À l’autre extrémité du spectre, les taux marginaux d’imposition élevés découragent la productivité. Le taux marginal d’imposition fédéral/provincial le plus élevé est supérieur à 50 % dans toutes les provinces sauf deux.
Le transfert des recettes publiques de l’impôt sur le revenu vers les taxes à la consommation, comme la TPS, pourrait contribuer à stimuler la productivité, d’autant plus qu’il existe des mécanismes tels que le crédit TPS/TVH qui permettent de rembourser une partie des taxes à la consommation aux contribuables à faible revenu, dit Kim Moody.
Des taux marginaux d’imposition plus bas pourraient également inciter les personnes à hauts revenus à rester au Canada plutôt qu’à s’installer dans des juridictions où les impôts sont moins élevés, selon John Oakey.
Les préoccupations juridictionnelles affectent également la réforme fiscale, la consultation des provinces étant un autre facteur de complication.
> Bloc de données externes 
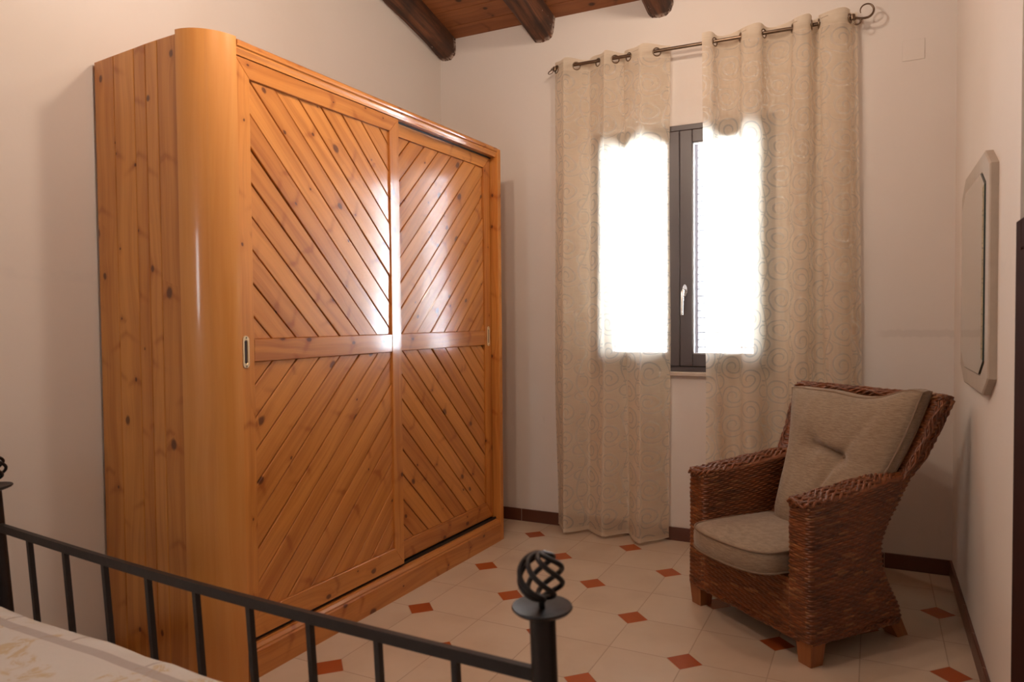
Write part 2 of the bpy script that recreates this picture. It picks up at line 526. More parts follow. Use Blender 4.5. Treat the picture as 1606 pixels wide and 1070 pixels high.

De nombreuses lois fiscales provinciales font référence à la loi fédérale de l’impôt sur le revenu, affirme John Oakey. Par exemple, la loi de l’impôt sur le revenu de l’Ontario fait plus de 300 références à son équivalent fédéral.
« Vous voudrez soit obtenir l’accord des provinces sur ce que vous faites, soit faire cavalier seul et laisser les provinces apporter les corrections qu’elles souhaitent », dit John Oakey.
Mais les changements n’ont pas besoin d’être apportés d’un seul coup. Alors que Fred O’Riordan estime qu’il est préférable de faire table rase du passé, car les améliorations progressives ne feront qu’ajouter de la complexité, Philip Lawrence estime que certains domaines peuvent être abordés plus tôt.
Philip Lawrence pense que les 338 députés soutiendront probablement l’idée d’une réforme fiscale, mais il invite à la prudence avant de procéder à de grands changements. « La Loi de l’impôt sur le revenu compte des milliers de pages, de sorte qu’il existe de nombreuses possibilités de se tromper dans le cadre d’une réforme fiscale », a-t-il déclaré.